— start —

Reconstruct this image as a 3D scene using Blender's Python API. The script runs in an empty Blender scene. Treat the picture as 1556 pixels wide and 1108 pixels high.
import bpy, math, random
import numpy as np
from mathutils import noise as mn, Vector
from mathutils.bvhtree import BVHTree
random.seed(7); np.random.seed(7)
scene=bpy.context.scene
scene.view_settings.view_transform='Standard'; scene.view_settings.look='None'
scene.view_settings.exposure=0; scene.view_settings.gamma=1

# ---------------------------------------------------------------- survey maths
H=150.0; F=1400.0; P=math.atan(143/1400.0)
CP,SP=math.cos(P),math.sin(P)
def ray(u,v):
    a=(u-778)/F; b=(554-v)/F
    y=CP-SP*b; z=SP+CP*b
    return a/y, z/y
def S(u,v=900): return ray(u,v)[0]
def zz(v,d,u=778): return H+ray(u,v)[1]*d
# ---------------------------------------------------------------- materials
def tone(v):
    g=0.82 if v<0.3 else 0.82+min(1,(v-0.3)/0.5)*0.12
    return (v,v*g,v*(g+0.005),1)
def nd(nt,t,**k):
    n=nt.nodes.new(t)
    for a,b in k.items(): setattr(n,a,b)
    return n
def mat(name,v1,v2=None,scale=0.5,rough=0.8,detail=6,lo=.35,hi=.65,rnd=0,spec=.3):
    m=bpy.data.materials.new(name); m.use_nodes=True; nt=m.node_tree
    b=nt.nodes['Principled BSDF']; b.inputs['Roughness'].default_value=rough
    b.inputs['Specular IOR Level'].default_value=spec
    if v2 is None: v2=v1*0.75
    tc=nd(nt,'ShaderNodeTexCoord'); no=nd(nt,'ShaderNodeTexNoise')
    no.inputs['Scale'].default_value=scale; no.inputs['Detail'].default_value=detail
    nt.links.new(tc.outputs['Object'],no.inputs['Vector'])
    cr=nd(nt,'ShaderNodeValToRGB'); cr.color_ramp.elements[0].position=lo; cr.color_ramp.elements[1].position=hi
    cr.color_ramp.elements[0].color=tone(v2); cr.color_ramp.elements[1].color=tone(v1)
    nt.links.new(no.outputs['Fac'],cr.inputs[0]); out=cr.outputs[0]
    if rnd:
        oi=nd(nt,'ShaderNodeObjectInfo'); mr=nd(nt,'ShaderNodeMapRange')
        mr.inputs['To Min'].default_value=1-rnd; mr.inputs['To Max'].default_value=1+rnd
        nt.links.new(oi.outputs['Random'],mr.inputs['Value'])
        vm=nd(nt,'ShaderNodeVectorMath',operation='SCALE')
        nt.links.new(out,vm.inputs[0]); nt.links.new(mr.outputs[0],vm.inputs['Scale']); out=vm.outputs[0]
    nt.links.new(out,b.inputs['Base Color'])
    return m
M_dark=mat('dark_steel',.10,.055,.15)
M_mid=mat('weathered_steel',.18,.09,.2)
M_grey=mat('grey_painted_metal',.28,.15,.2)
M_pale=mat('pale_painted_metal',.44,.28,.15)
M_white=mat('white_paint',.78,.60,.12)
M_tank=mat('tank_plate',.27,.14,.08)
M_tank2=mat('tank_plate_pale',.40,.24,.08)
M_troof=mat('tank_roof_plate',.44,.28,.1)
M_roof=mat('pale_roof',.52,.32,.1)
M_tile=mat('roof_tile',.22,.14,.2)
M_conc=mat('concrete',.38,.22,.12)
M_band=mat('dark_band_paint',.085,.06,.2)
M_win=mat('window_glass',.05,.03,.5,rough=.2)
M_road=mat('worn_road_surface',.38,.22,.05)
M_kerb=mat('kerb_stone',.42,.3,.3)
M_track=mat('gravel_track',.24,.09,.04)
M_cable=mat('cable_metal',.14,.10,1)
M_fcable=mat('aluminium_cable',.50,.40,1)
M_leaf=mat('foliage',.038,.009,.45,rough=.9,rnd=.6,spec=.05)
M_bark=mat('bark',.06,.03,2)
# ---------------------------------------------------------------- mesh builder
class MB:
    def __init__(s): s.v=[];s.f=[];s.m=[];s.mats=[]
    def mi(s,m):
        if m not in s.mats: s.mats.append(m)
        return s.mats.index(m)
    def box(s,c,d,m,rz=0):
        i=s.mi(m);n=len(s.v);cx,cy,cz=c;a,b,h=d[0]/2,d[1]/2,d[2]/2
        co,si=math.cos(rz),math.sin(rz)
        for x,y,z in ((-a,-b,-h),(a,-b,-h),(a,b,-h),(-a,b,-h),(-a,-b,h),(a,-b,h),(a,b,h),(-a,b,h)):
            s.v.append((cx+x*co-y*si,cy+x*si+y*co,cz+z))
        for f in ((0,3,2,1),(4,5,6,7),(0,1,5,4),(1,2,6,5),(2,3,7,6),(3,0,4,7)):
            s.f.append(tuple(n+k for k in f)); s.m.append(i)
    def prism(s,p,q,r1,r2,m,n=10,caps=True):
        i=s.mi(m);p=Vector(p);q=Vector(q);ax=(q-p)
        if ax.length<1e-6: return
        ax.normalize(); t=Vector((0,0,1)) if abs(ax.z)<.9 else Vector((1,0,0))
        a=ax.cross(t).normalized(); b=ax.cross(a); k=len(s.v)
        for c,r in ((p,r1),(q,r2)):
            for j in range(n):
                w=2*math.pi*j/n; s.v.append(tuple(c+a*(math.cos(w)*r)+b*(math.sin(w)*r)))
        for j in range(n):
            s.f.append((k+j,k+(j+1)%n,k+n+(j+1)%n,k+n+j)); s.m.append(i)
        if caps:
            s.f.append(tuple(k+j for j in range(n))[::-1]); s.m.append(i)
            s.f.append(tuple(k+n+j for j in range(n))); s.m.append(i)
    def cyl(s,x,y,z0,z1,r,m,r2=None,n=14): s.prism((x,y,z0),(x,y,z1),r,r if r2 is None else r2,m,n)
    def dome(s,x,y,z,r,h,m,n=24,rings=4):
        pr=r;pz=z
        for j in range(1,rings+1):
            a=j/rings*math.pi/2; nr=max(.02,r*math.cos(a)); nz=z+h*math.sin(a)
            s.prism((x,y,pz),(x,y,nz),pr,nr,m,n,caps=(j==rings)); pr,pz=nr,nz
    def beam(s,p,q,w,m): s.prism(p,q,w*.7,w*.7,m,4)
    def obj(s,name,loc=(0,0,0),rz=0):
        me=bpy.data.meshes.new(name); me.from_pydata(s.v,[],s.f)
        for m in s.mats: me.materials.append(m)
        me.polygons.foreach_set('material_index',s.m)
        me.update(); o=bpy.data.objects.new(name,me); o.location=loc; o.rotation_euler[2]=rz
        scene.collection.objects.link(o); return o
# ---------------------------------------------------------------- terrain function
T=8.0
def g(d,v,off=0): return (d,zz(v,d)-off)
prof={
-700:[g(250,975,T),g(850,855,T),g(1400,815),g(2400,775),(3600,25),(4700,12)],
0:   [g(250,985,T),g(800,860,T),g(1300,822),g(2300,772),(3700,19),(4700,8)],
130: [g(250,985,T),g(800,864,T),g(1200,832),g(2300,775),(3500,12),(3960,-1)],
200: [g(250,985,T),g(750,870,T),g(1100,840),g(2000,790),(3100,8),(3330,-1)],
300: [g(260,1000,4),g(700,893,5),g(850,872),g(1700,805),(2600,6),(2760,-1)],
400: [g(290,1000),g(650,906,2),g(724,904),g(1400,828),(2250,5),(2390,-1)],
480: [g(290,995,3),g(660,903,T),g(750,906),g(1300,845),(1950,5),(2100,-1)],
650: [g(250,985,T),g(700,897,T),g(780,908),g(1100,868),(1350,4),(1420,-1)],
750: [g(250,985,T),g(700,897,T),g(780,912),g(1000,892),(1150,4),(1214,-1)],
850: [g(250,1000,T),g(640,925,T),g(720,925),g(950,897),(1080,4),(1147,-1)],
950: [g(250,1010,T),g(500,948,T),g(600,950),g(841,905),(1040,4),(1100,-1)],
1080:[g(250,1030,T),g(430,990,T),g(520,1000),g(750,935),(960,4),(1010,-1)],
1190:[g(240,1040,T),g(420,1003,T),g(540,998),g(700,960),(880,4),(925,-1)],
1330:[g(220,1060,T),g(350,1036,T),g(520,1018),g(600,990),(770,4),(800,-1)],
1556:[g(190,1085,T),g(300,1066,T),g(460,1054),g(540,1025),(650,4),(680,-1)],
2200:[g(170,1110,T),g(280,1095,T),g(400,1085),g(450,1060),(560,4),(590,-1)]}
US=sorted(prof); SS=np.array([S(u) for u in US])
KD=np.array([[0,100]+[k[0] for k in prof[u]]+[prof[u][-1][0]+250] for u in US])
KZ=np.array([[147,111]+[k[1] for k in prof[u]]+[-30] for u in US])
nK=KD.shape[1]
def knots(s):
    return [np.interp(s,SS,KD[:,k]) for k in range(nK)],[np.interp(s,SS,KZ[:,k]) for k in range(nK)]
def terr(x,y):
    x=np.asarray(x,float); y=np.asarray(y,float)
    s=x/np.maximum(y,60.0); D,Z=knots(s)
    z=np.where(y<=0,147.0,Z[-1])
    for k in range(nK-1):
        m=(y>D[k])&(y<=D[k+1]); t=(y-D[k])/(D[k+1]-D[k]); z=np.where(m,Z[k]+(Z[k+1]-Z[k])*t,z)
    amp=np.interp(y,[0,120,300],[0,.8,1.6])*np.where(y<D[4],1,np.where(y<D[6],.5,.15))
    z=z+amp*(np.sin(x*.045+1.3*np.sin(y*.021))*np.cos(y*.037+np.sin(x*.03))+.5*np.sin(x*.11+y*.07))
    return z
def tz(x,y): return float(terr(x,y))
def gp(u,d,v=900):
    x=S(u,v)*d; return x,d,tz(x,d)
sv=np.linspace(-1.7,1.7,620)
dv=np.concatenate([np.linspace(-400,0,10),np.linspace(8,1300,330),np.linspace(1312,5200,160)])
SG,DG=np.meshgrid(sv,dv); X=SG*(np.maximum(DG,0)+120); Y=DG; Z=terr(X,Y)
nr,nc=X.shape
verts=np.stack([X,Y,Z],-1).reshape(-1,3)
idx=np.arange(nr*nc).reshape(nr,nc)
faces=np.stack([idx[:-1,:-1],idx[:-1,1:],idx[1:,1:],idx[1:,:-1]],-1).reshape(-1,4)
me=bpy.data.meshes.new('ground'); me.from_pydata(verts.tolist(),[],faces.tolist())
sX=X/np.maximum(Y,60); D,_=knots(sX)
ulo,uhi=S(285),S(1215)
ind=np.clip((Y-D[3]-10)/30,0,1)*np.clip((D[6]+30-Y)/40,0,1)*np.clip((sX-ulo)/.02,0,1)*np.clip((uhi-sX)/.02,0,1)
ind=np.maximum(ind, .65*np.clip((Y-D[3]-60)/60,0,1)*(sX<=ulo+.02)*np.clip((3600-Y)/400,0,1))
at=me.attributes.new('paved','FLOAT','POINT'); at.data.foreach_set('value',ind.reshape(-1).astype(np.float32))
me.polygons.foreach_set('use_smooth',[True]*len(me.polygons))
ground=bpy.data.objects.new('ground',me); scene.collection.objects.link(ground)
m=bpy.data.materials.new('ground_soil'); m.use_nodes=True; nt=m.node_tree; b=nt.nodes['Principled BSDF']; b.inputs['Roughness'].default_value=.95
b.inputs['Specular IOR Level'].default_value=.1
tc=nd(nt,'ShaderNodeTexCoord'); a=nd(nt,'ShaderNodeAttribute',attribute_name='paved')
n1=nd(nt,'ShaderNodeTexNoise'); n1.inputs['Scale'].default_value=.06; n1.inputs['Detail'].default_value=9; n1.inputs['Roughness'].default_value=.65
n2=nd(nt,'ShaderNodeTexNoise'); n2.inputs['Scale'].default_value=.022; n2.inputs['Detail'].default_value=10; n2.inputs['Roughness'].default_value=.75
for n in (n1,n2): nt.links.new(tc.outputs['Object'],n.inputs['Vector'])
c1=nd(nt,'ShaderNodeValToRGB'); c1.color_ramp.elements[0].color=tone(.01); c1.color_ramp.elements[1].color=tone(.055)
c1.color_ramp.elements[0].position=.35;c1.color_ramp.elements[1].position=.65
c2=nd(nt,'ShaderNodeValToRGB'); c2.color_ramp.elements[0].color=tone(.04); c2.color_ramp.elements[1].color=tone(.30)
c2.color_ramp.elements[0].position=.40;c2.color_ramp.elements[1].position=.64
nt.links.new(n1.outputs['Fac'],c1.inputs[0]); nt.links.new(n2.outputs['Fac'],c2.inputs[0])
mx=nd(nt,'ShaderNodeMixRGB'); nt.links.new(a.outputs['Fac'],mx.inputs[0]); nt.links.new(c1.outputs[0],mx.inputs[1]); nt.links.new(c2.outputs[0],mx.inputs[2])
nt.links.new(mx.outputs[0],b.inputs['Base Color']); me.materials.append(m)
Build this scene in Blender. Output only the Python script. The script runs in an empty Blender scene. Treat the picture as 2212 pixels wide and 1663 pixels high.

— end —

Give only the count of lines in this material that contain the string "high".

Output of the exercise
2